Google finally shutters its aging Picasa photo platform

Google's Mountain View Office

Google’s once popular image organizing service Picasa is set to finally shut down on March 15th, 2016.

The fifteen-year-old image editing/organizing platform, which actually hasn’t been update in nearly five years, was once one of Google’s most popular web applications. Google says it made the decision to close the service because it feels Picasa took away from its Google Photos platform.

“We believe we can create a much better experience by focusing on one service that provides more functionality and works across mobile and desktop, rather than divide our efforts across two different products,” said Google in a statement sent to MobileSyrup.

Following its closure date, Google says users will be able to view Picasa web albums through a new archived gallery, as well as via Google Photos.

Picasa is seen by many as being ahead of its time and is one of the first web-based photo management platforms, launching even before Yahoo’s Flickr photograph sharing service.

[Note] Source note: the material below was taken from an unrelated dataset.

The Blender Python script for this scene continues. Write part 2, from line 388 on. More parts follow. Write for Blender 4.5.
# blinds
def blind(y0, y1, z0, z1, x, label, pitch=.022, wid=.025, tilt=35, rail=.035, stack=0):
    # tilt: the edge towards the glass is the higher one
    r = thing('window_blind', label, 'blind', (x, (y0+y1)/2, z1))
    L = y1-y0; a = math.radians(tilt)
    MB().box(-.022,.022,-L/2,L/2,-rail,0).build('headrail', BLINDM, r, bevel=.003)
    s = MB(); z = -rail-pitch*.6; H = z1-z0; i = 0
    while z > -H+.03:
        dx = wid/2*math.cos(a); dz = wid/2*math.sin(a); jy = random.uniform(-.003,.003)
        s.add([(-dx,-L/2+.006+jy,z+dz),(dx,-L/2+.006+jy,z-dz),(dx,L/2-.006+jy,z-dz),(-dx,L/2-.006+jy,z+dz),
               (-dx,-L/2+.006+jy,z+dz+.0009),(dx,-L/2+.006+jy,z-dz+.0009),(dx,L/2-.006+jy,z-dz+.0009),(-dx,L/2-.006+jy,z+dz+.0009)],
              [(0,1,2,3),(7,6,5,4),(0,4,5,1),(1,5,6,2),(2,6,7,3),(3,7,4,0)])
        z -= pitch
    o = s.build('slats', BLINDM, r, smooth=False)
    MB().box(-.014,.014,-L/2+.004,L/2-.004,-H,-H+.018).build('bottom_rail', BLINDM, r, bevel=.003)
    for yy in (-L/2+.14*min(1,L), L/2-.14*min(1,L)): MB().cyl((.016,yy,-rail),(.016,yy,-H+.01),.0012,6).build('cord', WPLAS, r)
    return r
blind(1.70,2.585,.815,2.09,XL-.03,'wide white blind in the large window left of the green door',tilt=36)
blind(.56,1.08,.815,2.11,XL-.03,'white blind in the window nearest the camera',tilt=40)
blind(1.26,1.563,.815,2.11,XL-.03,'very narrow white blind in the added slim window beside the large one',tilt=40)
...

“We apologize for any inconvenience this transition causes, but we want to assure you that we are doing this with the aim of providing the best photos experience possible. Google Photos is a new and smarter product, that offers a better platform for us to build amazing experiences and features for you in the future,” continues Google in the statement.

Some Picasa API functions are set to remain active, which could mean apps that utilize the service will still retain at least some functionality, although Google has not been clear about this.